(begin)

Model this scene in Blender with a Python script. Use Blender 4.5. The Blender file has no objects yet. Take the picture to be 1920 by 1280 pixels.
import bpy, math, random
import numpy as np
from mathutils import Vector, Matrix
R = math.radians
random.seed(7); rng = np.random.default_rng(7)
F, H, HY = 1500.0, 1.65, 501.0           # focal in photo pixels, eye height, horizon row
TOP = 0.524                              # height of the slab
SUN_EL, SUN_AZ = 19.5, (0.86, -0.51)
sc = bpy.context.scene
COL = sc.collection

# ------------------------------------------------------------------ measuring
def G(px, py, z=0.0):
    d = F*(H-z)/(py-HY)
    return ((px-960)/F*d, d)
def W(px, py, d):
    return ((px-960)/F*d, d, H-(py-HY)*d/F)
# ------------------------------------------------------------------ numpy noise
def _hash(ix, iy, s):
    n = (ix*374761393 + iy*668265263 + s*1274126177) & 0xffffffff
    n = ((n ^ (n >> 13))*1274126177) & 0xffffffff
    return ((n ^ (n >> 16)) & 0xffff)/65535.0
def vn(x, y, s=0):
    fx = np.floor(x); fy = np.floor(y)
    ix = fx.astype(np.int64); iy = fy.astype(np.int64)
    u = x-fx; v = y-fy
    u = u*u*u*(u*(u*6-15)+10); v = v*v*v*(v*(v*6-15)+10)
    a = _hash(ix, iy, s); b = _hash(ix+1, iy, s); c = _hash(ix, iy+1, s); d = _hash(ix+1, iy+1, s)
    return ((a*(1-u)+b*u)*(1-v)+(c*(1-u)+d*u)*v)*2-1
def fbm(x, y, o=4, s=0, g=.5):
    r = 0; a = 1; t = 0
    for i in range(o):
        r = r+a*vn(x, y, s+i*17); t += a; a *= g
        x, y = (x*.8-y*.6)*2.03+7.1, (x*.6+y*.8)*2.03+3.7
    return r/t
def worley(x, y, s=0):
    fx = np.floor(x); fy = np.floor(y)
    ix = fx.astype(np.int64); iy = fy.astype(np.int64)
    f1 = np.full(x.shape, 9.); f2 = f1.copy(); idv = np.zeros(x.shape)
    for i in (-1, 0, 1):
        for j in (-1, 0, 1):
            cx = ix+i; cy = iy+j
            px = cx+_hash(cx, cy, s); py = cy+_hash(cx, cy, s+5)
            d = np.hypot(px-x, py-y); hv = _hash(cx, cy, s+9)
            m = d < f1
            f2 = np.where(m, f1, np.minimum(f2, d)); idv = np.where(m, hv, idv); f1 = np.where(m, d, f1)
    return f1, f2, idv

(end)

AIM OF THE TASK: Type out the full listing again, exactly as given.

EXPECTED OUTPUT:
Model this scene in Blender with a Python script. Use Blender 4.5. The Blender file has no objects yet. Take the picture to be 1920 by 1280 pixels.
import bpy, math, random
import numpy as np
from mathutils import Vector, Matrix
R = math.radians
random.seed(7); rng = np.random.default_rng(7)
F, H, HY = 1500.0, 1.65, 501.0           # focal in photo pixels, eye height, horizon row
TOP = 0.524                              # height of the slab
SUN_EL, SUN_AZ = 19.5, (0.86, -0.51)
sc = bpy.context.scene
COL = sc.collection

# ------------------------------------------------------------------ measuring
def G(px, py, z=0.0):
    d = F*(H-z)/(py-HY)
    return ((px-960)/F*d, d)
def W(px, py, d):
    return ((px-960)/F*d, d, H-(py-HY)*d/F)
# ------------------------------------------------------------------ numpy noise
def _hash(ix, iy, s):
    n = (ix*374761393 + iy*668265263 + s*1274126177) & 0xffffffff
    n = ((n ^ (n >> 13))*1274126177) & 0xffffffff
    return ((n ^ (n >> 16)) & 0xffff)/65535.0
def vn(x, y, s=0):
    fx = np.floor(x); fy = np.floor(y)
    ix = fx.astype(np.int64); iy = fy.astype(np.int64)
    u = x-fx; v = y-fy
    u = u*u*u*(u*(u*6-15)+10); v = v*v*v*(v*(v*6-15)+10)
    a = _hash(ix, iy, s); b = _hash(ix+1, iy, s); c = _hash(ix, iy+1, s); d = _hash(ix+1, iy+1, s)
    return ((a*(1-u)+b*u)*(1-v)+(c*(1-u)+d*u)*v)*2-1
def fbm(x, y, o=4, s=0, g=.5):
    r = 0; a = 1; t = 0
    for i in range(o):
        r = r+a*vn(x, y, s+i*17); t += a; a *= g
        x, y = (x*.8-y*.6)*2.03+7.1, (x*.6+y*.8)*2.03+3.7
    return r/t
def worley(x, y, s=0):
    fx = np.floor(x); fy = np.floor(y)
    ix = fx.astype(np.int64); iy = fy.astype(np.int64)
    f1 = np.full(x.shape, 9.); f2 = f1.copy(); idv = np.zeros(x.shape)
    for i in (-1, 0, 1):
        for j in (-1, 0, 1):
            cx = ix+i; cy = iy+j
            px = cx+_hash(cx, cy, s); py = cy+_hash(cx, cy, s+5)
            d = np.hypot(px-x, py-y); hv = _hash(cx, cy, s+9)
            m = d < f1
            f2 = np.where(m, f1, np.minimum(f2, d)); idv = np.where(m, hv, idv); f1 = np.where(m, d, f1)
    return f1, f2, idv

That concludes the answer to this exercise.